-- start DATA EXCERPT --

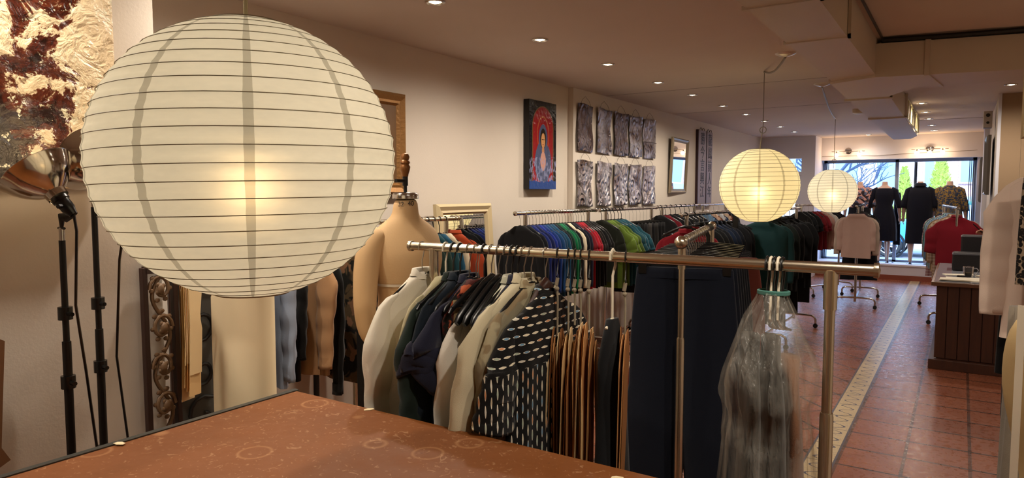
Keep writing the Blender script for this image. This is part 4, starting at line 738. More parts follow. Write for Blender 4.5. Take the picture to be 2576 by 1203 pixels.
# ---------------------------------------------------------------- dress form at the left
LINEN = mat('linen_form', 'c9a678', .75, bump=.15, bscale=120); INK = mat('stamp_ink', '1c1a18', .8)
def textobj(s, size, parent, loc, rot, m, name='lettering', ext=.0006):
    c = bpy.data.curves.new(name, 'FONT'); c.body = s; c.size = size; c.extrude = ext; c.align_x = 'CENTER'; c.align_y = 'CENTER'; c.materials.append(m)
    tmp = bpy.data.objects.new(name, c); me = bpy.data.meshes.new_from_object(tmp); bpy.data.objects.remove(tmp); bpy.data.curves.remove(c)
    if not me.materials: me.materials.append(m)
    o = bpy.data.objects.new(name, me); o.location = loc; o.rotation_euler = rot; return link(o, parent)
def dress_form(loc, rz, label, arm=True, finial=True, mt=LINEN, sc=1.0, num=True):
    t = thing('dress_form', label, 'dress form', loc, rz); N = 40
    def ring(z, a, b, y=0, x=0, p=1.0): return [(x+a*sgn(math.cos(2*PI*j/N))*abs(math.cos(2*PI*j/N))**p, y+b*sgn(math.sin(2*PI*j/N))*abs(math.sin(2*PI*j/N))**p, z) for j in range(N)]
    pr = [(.80, .165, .105, 0), (.84, .175, .115, 0), (.92, .178, .12, .005), (1.0, .165, .11, 0), (1.10, .135, .092, 0), (1.18, .145, .10, -.005), (1.28, .168, .125, -.02), (1.34, .172, .122, -.018), (1.40, .175, .105, -.005), (1.44, .165, .085, .0), (1.47, .135, .07, .003), (1.495, .09, .06, .004), (1.515, .066, .056, .002), (1.54, .058, .054, 0), (1.60, .055, .053, -.004)]
    m = MB(); m.rings([ring(*[p[0], p[1], p[2], p[3]]) for p in pr]); m.obj('torso', mt, t, angle=0, sub=1)
    if arm:
        m = MB(); pts = [(-.12, 0, 1.435), (-.165, 0, 1.42), (-.195, 0, 1.36), (-.212, -.003, 1.27), (-.222, -.008, 1.17), (-.225, -.014, 1.08), (-.222, -.02, 1.0), (-.22, -.022, .96)]; m.tube(pts, [.045, .058, .060, .056, .052, .048, .036, .012], 20); m.obj('arm', mt, t, angle=0, sub=1)
    m = MB(); m.lathe([(.001, 1.622), (.05, 1.62), (.058, 1.614), (.06, 1.606), (.06, 1.592), (.056, 1.590)], 40); m.obj('neck_cap', CHROME, t)
    if finial:
        m = MB(); m.tube([(0, 0, 1.61), (0, 0, 1.70)], .008, 12); m.tube([(0, 0, 1.65), (0, 0, 1.70)], .0125, 12); m.tube([(0, 0, 1.672), (-.07, -.03, 1.672)], .008, 10); m.obj('neck_pole', BLKM, t)
        m = MB(); m.lathe([(.001, 1.795), (.014, 1.797), (.016, 1.81), (.021, 1.825), (.024, 1.84), (.018, 1.852), (.023, 1.86), (.021, 1.868), (.017, 1.872), (.021, 1.885), (.016, 1.898), (.001, 1.903)], 28); m.obj('finial', mat('aged_brass_wood', '8a5a2e', .35, .4), t).location.z = -.105
    m = MB(); m.tube([(0, 0, .10), (0, 0, .82)], .018, 14); m.obj('stand_pole', BLKM, t)
    for k in range(4): a = PI/4+k*PI/2; m = MB(); m.tube([(0, 0, .14), (.15*math.cos(a), .15*math.sin(a), .10), (.26*math.cos(a), .26*math.sin(a), .02)], .011, 8); m.obj('foot', BLKM, t)
    if num:
        for s_, a, z in (('32', -2.55, 1.567), ('40', -1.75, 1.57)):
            textobj(s_, .030, t, (.0575*math.cos(a), .0565*math.sin(a)-.003, z), (R(90), 0, a+PI/2), INK)
        textobj('F O R M', .008, t, (.0585*math.cos(-.95), .0575*math.sin(-.95)-.003, 1.565), (R(90), 0, -.95+PI/2), INK) if False else None
        m = MB(); m.tube([(-.155+.0*i, -.108-.0*i, 1.30-.03*i) for i in range(2)], .001, 4)
    return t
df = dress_form((-2.12, 2.34, 0), R(76), 'tan linen dress form with one arm, stamped 32 and 40 on the neck')
m = MB(); m.rings([[(a*1.004*math.cos(2*PI*j/40), b*1.004*math.sin(2*PI*j/40)-.018, z) for j in range(40)] for z, a, b in ((1.205, .152, .108), (1.217, .155, .112))], (0, 0)); o = m.obj('waist_tape', WHTP, df); o['label'] = 'narrow white tape round the form'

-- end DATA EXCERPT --

### TASK OBJECTIVE
Copy out each line exactly, without the pictures.

### PROBLEM SOLUTION
Keep writing the Blender script for this image. This is part 4, starting at line 738. More parts follow. Write for Blender 4.5. Take the picture to be 2576 by 1203 pixels.
# ---------------------------------------------------------------- dress form at the left
LINEN = mat('linen_form', 'c9a678', .75, bump=.15, bscale=120); INK = mat('stamp_ink', '1c1a18', .8)
def textobj(s, size, parent, loc, rot, m, name='lettering', ext=.0006):
    c = bpy.data.curves.new(name, 'FONT'); c.body = s; c.size = size; c.extrude = ext; c.align_x = 'CENTER'; c.align_y = 'CENTER'; c.materials.append(m)
    tmp = bpy.data.objects.new(name, c); me = bpy.data.meshes.new_from_object(tmp); bpy.data.objects.remove(tmp); bpy.data.curves.remove(c)
    if not me.materials: me.materials.append(m)
    o = bpy.data.objects.new(name, me); o.location = loc; o.rotation_euler = rot; return link(o, parent)
def dress_form(loc, rz, label, arm=True, finial=True, mt=LINEN, sc=1.0, num=True):
    t = thing('dress_form', label, 'dress form', loc, rz); N = 40
    def ring(z, a, b, y=0, x=0, p=1.0): return [(x+a*sgn(math.cos(2*PI*j/N))*abs(math.cos(2*PI*j/N))**p, y+b*sgn(math.sin(2*PI*j/N))*abs(math.sin(2*PI*j/N))**p, z) for j in range(N)]
    pr = [(.80, .165, .105, 0), (.84, .175, .115, 0), (.92, .178, .12, .005), (1.0, .165, .11, 0), (1.10, .135, .092, 0), (1.18, .145, .10, -.005), (1.28, .168, .125, -.02), (1.34, .172, .122, -.018), (1.40, .175, .105, -.005), (1.44, .165, .085, .0), (1.47, .135, .07, .003), (1.495, .09, .06, .004), (1.515, .066, .056, .002), (1.54, .058, .054, 0), (1.60, .055, .053, -.004)]
    m = MB(); m.rings([ring(*[p[0], p[1], p[2], p[3]]) for p in pr]); m.obj('torso', mt, t, angle=0, sub=1)
    if arm:
        m = MB(); pts = [(-.12, 0, 1.435), (-.165, 0, 1.42), (-.195, 0, 1.36), (-.212, -.003, 1.27), (-.222, -.008, 1.17), (-.225, -.014, 1.08), (-.222, -.02, 1.0), (-.22, -.022, .96)]; m.tube(pts, [.045, .058, .060, .056, .052, .048, .036, .012], 20); m.obj('arm', mt, t, angle=0, sub=1)
    m = MB(); m.lathe([(.001, 1.622), (.05, 1.62), (.058, 1.614), (.06, 1.606), (.06, 1.592), (.056, 1.590)], 40); m.obj('neck_cap', CHROME, t)
    if finial:
        m = MB(); m.tube([(0, 0, 1.61), (0, 0, 1.70)], .008, 12); m.tube([(0, 0, 1.65), (0, 0, 1.70)], .0125, 12); m.tube([(0, 0, 1.672), (-.07, -.03, 1.672)], .008, 10); m.obj('neck_pole', BLKM, t)
        m = MB(); m.lathe([(.001, 1.795), (.014, 1.797), (.016, 1.81), (.021, 1.825), (.024, 1.84), (.018, 1.852), (.023, 1.86), (.021, 1.868), (.017, 1.872), (.021, 1.885), (.016, 1.898), (.001, 1.903)], 28); m.obj('finial', mat('aged_brass_wood', '8a5a2e', .35, .4), t).location.z = -.105
    m = MB(); m.tube([(0, 0, .10), (0, 0, .82)], .018, 14); m.obj('stand_pole', BLKM, t)
    for k in range(4): a = PI/4+k*PI/2; m = MB(); m.tube([(0, 0, .14), (.15*math.cos(a), .15*math.sin(a), .10), (.26*math.cos(a), .26*math.sin(a), .02)], .011, 8); m.obj('foot', BLKM, t)
    if num:
        for s_, a, z in (('32', -2.55, 1.567), ('40', -1.75, 1.57)):
            textobj(s_, .030, t, (.0575*math.cos(a), .0565*math.sin(a)-.003, z), (R(90), 0, a+PI/2), INK)
        textobj('F O R M', .008, t, (.0585*math.cos(-.95), .0575*math.sin(-.95)-.003, 1.565), (R(90), 0, -.95+PI/2), INK) if False else None
        m = MB(); m.tube([(-.155+.0*i, -.108-.0*i, 1.30-.03*i) for i in range(2)], .001, 4)
    return t
df = dress_form((-2.12, 2.34, 0), R(76), 'tan linen dress form with one arm, stamped 32 and 40 on the neck')
m = MB(); m.rings([[(a*1.004*math.cos(2*PI*j/40), b*1.004*math.sin(2*PI*j/40)-.018, z) for j in range(40)] for z, a, b in ((1.205, .152, .108), (1.217, .155, .112))], (0, 0)); o = m.obj('waist_tape', WHTP, df); o['label'] = 'narrow white tape round the form'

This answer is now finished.